(Scene modeling code data)
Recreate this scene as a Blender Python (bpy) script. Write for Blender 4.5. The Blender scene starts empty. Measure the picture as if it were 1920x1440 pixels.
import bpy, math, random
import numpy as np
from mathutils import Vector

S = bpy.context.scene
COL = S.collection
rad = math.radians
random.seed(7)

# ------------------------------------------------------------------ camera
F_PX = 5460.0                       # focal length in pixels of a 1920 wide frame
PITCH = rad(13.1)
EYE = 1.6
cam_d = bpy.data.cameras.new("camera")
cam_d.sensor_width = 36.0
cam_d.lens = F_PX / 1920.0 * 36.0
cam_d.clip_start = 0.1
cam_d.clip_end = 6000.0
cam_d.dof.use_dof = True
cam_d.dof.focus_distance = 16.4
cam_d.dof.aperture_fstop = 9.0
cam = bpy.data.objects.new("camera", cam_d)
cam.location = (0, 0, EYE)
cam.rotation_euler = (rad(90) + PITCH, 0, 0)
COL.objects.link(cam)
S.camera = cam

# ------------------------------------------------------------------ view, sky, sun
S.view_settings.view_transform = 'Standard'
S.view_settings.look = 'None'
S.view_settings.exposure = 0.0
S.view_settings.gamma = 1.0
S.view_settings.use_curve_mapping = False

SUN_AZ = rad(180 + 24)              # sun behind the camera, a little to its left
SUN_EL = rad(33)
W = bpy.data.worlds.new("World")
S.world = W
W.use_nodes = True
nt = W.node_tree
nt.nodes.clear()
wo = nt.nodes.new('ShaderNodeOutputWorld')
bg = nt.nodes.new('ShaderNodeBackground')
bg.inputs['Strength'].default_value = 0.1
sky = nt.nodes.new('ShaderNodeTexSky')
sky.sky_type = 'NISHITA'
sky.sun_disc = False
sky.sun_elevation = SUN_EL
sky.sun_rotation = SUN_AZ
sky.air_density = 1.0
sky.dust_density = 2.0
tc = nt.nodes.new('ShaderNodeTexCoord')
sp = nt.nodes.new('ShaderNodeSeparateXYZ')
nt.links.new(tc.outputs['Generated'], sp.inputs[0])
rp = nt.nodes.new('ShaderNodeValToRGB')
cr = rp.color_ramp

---

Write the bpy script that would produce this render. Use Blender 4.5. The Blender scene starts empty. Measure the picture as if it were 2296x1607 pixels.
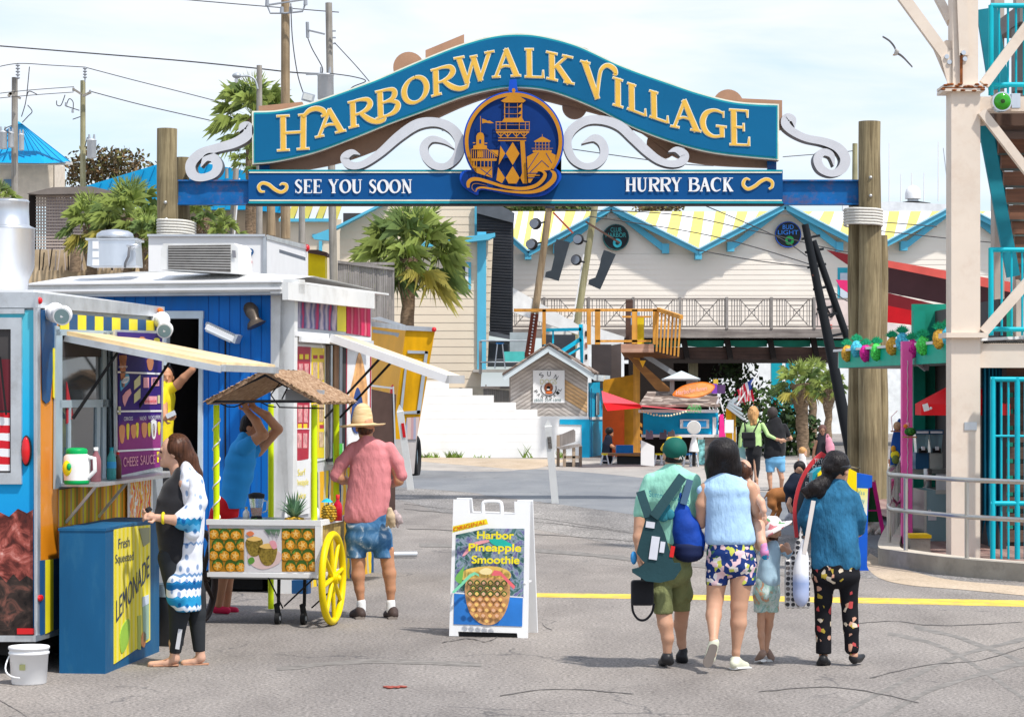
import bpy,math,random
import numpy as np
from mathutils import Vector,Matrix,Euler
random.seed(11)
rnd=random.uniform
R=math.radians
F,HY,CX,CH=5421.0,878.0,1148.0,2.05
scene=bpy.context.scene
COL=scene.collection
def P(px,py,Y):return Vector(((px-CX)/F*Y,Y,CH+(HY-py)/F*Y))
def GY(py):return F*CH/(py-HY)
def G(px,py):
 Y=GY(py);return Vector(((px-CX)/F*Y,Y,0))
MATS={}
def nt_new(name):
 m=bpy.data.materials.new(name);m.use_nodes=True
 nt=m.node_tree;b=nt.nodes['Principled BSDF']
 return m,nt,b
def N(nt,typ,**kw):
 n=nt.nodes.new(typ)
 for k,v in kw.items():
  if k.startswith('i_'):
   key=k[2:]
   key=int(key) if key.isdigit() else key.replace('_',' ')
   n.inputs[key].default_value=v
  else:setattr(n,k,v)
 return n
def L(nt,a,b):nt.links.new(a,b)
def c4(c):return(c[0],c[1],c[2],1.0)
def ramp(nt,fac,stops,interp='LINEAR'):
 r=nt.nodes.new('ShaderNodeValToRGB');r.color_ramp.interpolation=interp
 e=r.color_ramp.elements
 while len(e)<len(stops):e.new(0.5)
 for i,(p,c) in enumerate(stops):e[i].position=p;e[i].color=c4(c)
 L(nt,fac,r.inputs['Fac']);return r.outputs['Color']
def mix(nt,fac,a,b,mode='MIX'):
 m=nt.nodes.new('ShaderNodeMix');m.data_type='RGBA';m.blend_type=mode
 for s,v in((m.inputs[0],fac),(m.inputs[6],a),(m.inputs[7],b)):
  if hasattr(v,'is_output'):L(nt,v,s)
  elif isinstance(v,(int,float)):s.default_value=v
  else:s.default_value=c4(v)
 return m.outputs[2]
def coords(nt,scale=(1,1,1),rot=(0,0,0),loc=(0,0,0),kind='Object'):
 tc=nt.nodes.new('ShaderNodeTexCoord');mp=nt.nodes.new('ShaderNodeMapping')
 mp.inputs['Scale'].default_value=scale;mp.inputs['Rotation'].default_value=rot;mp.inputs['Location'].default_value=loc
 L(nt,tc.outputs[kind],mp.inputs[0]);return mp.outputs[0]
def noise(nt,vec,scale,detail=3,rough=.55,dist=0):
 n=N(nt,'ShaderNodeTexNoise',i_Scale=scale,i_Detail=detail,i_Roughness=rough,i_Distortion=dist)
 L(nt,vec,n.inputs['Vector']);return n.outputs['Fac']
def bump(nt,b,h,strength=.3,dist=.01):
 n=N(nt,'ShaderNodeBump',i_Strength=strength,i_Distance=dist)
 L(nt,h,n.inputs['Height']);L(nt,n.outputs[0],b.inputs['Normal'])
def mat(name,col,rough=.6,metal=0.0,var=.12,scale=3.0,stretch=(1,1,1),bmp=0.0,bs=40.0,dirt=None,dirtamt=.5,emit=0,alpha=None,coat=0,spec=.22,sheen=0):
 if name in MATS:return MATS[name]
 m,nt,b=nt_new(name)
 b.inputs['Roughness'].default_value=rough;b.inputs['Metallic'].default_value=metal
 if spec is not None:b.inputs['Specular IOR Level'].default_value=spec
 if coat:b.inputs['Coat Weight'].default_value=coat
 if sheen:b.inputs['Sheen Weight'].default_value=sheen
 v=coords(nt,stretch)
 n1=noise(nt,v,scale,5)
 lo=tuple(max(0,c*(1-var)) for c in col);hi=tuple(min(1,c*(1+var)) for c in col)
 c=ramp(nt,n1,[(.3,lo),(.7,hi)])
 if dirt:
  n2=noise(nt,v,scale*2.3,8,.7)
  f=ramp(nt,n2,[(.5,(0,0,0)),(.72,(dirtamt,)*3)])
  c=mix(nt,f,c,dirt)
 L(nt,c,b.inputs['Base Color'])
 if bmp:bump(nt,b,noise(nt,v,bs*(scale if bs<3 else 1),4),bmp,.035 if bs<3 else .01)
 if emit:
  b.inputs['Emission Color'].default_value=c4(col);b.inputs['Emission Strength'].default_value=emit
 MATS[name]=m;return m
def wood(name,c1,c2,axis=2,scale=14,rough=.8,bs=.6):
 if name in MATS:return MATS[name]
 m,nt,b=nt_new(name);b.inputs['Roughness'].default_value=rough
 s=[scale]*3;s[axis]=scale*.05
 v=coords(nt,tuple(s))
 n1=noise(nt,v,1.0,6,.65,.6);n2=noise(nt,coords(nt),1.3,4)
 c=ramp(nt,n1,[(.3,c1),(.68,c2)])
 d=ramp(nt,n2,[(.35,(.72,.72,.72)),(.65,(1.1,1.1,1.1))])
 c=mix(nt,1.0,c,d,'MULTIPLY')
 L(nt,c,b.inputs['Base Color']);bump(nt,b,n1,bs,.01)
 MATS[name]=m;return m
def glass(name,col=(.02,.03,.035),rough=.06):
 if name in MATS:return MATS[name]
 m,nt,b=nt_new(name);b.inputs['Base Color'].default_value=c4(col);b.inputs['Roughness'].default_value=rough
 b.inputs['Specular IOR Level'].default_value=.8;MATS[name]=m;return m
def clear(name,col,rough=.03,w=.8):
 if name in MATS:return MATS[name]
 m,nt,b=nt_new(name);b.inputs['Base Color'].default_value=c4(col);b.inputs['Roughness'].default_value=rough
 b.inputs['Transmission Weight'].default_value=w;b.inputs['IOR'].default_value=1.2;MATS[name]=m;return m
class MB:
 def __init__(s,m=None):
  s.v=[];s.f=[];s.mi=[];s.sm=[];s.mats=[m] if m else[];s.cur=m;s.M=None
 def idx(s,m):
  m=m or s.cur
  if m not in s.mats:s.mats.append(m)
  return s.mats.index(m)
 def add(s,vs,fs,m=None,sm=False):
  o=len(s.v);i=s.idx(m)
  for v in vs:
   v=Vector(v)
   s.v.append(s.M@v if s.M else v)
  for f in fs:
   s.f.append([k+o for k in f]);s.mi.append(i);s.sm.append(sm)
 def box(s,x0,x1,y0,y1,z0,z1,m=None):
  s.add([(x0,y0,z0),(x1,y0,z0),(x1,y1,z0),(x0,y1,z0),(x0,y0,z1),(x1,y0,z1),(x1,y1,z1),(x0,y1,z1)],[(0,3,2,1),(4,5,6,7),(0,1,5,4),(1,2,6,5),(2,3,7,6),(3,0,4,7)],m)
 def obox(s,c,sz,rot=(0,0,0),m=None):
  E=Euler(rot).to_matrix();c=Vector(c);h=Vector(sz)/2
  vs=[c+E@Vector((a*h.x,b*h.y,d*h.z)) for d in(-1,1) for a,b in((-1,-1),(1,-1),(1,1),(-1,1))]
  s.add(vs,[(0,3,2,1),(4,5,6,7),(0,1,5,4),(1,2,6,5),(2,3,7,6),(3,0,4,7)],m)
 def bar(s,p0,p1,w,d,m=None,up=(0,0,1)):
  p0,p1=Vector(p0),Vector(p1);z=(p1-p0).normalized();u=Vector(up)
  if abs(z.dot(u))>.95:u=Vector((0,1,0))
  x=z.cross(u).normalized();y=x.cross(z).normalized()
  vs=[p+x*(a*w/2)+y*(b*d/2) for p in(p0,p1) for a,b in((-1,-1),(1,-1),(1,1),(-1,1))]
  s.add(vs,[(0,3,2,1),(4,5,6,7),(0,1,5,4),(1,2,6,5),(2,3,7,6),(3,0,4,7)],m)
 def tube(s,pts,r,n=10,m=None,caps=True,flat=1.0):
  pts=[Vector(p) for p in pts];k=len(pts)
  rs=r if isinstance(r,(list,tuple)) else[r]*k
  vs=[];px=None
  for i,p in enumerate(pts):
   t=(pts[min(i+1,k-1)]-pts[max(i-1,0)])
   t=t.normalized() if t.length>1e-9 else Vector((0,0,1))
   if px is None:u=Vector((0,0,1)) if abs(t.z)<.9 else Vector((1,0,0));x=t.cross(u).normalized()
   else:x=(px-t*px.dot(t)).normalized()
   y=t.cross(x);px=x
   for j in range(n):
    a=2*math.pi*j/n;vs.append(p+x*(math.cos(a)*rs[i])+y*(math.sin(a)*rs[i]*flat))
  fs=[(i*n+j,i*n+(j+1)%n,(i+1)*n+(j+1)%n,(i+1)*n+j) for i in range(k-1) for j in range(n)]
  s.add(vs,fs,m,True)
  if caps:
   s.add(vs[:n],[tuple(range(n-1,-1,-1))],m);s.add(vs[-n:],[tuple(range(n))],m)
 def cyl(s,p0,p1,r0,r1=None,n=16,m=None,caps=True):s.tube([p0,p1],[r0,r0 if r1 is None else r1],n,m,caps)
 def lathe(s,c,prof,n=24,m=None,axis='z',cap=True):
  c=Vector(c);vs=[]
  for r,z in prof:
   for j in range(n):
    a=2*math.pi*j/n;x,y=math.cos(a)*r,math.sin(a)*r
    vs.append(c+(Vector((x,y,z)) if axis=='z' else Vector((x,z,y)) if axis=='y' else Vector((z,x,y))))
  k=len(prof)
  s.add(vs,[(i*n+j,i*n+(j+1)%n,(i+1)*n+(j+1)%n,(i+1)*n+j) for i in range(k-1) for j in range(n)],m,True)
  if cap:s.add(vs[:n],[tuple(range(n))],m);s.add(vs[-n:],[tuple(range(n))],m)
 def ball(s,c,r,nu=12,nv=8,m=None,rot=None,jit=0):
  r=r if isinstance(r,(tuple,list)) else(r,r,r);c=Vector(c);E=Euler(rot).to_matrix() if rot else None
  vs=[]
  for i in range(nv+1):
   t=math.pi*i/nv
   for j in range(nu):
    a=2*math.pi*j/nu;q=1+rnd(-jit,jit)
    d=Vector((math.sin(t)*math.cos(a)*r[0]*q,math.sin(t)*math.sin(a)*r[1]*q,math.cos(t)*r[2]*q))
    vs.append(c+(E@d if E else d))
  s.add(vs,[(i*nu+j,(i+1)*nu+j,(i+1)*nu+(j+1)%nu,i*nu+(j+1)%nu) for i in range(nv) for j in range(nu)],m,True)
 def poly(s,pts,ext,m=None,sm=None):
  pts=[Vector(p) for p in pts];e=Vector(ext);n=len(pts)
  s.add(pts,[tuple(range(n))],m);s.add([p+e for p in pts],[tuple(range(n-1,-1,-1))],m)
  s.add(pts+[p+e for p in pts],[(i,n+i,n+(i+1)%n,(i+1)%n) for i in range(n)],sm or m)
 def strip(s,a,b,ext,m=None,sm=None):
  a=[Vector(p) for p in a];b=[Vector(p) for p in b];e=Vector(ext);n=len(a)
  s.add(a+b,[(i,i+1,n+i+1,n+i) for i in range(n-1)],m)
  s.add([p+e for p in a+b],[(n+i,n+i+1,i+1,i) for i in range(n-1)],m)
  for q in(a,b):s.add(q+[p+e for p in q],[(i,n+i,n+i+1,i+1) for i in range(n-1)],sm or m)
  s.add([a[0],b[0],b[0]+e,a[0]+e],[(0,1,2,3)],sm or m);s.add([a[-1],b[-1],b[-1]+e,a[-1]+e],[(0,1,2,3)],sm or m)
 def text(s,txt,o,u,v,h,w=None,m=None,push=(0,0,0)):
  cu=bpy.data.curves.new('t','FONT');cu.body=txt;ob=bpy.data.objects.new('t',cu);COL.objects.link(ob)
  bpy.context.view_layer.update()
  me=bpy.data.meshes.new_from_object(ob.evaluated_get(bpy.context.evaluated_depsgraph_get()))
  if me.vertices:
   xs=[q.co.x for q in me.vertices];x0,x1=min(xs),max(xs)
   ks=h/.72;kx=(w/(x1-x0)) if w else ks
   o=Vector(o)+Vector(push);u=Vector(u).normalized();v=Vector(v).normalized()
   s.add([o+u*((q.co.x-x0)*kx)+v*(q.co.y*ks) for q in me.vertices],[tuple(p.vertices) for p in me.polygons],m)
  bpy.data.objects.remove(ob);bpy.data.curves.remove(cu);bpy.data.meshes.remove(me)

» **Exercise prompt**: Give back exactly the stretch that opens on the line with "Recreate this scene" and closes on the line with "S.view_settings.use_curve_mapping = False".

» **Result of the task**:
Recreate this scene as a Blender Python (bpy) script. Write for Blender 4.5. The Blender scene starts empty. Measure the picture as if it were 1920x1440 pixels.
import bpy, math, random
import numpy as np
from mathutils import Vector

S = bpy.context.scene
COL = S.collection
rad = math.radians
random.seed(7)

# ------------------------------------------------------------------ camera
F_PX = 5460.0                       # focal length in pixels of a 1920 wide frame
PITCH = rad(13.1)
EYE = 1.6
cam_d = bpy.data.cameras.new("camera")
cam_d.sensor_width = 36.0
cam_d.lens = F_PX / 1920.0 * 36.0
cam_d.clip_start = 0.1
cam_d.clip_end = 6000.0
cam_d.dof.use_dof = True
cam_d.dof.focus_distance = 16.4
cam_d.dof.aperture_fstop = 9.0
cam = bpy.data.objects.new("camera", cam_d)
cam.location = (0, 0, EYE)
cam.rotation_euler = (rad(90) + PITCH, 0, 0)
COL.objects.link(cam)
S.camera = cam

# ------------------------------------------------------------------ view, sky, sun
S.view_settings.view_transform = 'Standard'
S.view_settings.look = 'None'
S.view_settings.exposure = 0.0
S.view_settings.gamma = 1.0
S.view_settings.use_curve_mapping = False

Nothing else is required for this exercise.